June 28, 2008

Wild horses being mustered by helicopter in Nevada.

Authorities in the US are preparing for an emergency muster of 1700 horses as years of drought and dwindling forage threatens to develop into a crisis in Nevada.

The state's Bureau of Land Management intends targeting three herds within the next 30 to 60 days.

The mustered horses will be taken into care and eventually offered for adoption.

The bureau says the situation has resulted from 10 consecutive years of drought, overpopulations of wild horses in some herd areas and poor forage conditions.

It will receive extra funding for the emergency musters of nearly 1700 horses from three areas - the Nevada Wild Horse Range north of Las Vegas on the Nevada Test and Training Range; the North Stillwater Herd Management Area south of Winnemucca; and the Fox and Lake Herd Management Area south of Gerlach.

Monitoring of the herd areas reveals competition from too many horses for dwindling water supplies and extremely poor forage conditions.

"Without an emergency gather, many of these horses could perish on the range," a spokesperson said.

"BLM expects to start gathering the Nevada Wild Horse Range and the North Stillwater Herd management Area within the next two weeks."

Gathered horses will be taken to the bureau's holding facilities, in Ridgecrest, California, and Fallon or Palomino Valley, in Nevada. They will be offered for public adoption about 45 days later.

Under the 1971 Wild Free-Roaming Horses and Burros Act, the bureau is required to manage horses and burros only in those areas where they were found in 1971.
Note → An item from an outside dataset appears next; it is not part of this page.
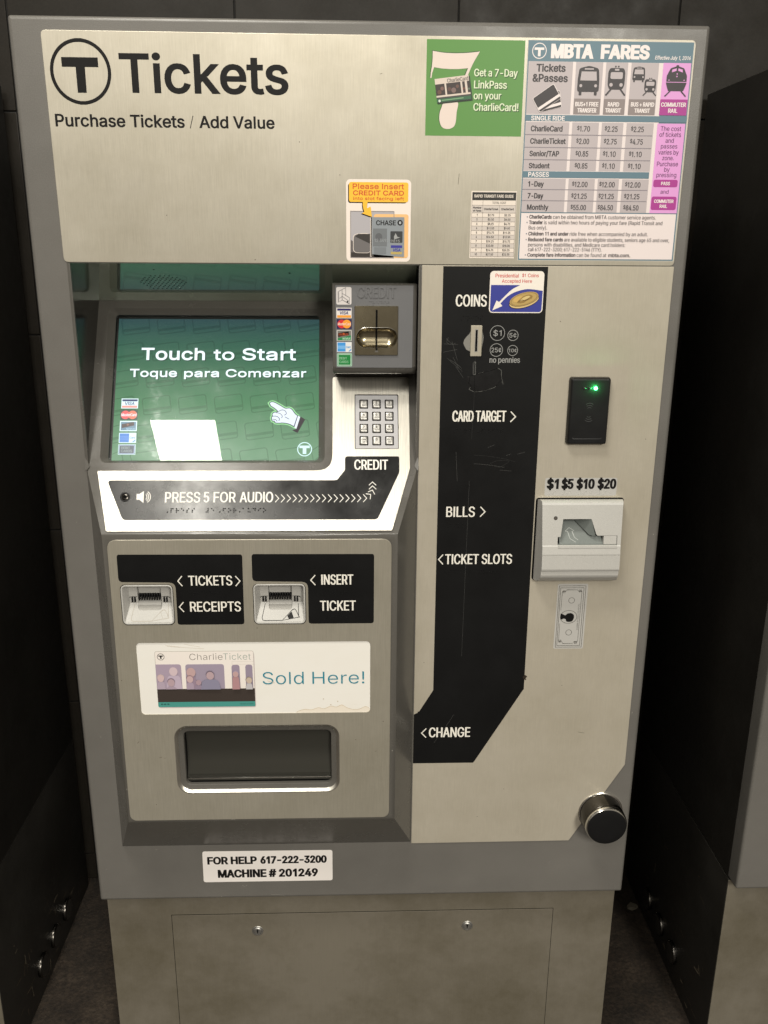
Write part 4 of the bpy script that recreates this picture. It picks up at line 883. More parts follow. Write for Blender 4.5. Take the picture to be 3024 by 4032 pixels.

Through land-use planning, it evaluates each herd area to determine if it has adequate food, water, cover and space to sustain healthy and diverse wild horse and burro populations over the long term.

Nearly half of the wild horses and burros in the US live on Nevada rangelands managed by the bureau. These Nevada horses move with the seasons within 102 herd management areas comprising nearly 16 million acres of public land.

Having herd populations at appropriate management levels is key to managing the rangeland resources.